> The task
Leaving the pictures aside, transcribe every line below exactly.

---------- Information shown

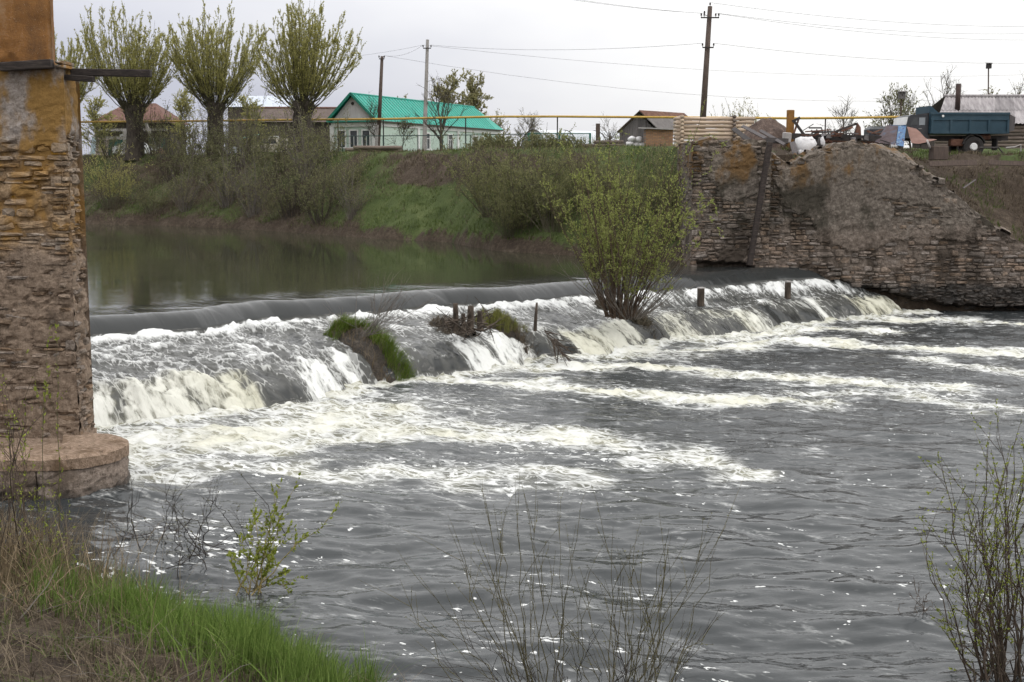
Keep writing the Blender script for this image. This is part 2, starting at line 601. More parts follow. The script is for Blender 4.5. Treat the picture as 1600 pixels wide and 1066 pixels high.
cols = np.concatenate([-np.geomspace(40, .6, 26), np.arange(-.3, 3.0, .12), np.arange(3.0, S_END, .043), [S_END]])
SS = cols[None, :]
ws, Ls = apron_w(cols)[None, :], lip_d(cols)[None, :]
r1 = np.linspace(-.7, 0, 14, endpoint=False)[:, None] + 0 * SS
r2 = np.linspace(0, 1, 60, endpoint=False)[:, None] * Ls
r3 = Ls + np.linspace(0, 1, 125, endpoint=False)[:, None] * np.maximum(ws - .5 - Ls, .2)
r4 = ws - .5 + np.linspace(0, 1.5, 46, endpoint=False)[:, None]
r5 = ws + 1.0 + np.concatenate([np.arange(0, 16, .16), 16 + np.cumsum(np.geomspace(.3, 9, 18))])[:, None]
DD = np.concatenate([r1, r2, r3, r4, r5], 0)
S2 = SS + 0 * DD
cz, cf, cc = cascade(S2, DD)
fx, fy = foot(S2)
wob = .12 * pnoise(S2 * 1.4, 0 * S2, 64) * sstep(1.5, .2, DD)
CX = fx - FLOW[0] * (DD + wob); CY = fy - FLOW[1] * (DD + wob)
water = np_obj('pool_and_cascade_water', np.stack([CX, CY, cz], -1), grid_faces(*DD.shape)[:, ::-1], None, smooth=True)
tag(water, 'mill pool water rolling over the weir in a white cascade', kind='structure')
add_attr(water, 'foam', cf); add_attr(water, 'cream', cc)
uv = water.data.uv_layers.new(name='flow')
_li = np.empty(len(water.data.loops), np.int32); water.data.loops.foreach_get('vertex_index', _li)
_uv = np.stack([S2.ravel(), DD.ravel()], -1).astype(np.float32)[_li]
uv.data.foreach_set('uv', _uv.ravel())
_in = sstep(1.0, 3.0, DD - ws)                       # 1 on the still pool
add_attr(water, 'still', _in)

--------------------

> Answer
Keep writing the Blender script for this image. This is part 2, starting at line 601. More parts follow. The script is for Blender 4.5. Treat the picture as 1600 pixels wide and 1066 pixels high.
cols = np.concatenate([-np.geomspace(40, .6, 26), np.arange(-.3, 3.0, .12), np.arange(3.0, S_END, .043), [S_END]])
SS = cols[None, :]
ws, Ls = apron_w(cols)[None, :], lip_d(cols)[None, :]
r1 = np.linspace(-.7, 0, 14, endpoint=False)[:, None] + 0 * SS
r2 = np.linspace(0, 1, 60, endpoint=False)[:, None] * Ls
r3 = Ls + np.linspace(0, 1, 125, endpoint=False)[:, None] * np.maximum(ws - .5 - Ls, .2)
r4 = ws - .5 + np.linspace(0, 1.5, 46, endpoint=False)[:, None]
r5 = ws + 1.0 + np.concatenate([np.arange(0, 16, .16), 16 + np.cumsum(np.geomspace(.3, 9, 18))])[:, None]
DD = np.concatenate([r1, r2, r3, r4, r5], 0)
S2 = SS + 0 * DD
cz, cf, cc = cascade(S2, DD)
fx, fy = foot(S2)
wob = .12 * pnoise(S2 * 1.4, 0 * S2, 64) * sstep(1.5, .2, DD)
CX = fx - FLOW[0] * (DD + wob); CY = fy - FLOW[1] * (DD + wob)
water = np_obj('pool_and_cascade_water', np.stack([CX, CY, cz], -1), grid_faces(*DD.shape)[:, ::-1], None, smooth=True)
tag(water, 'mill pool water rolling over the weir in a white cascade', kind='structure')
add_attr(water, 'foam', cf); add_attr(water, 'cream', cc)
uv = water.data.uv_layers.new(name='flow')
_li = np.empty(len(water.data.loops), np.int32); water.data.loops.foreach_get('vertex_index', _li)
_uv = np.stack([S2.ravel(), DD.ravel()], -1).astype(np.float32)[_li]
uv.data.foreach_set('uv', _uv.ravel())
_in = sstep(1.0, 3.0, DD - ws)                       # 1 on the still pool
add_attr(water, 'still', _in)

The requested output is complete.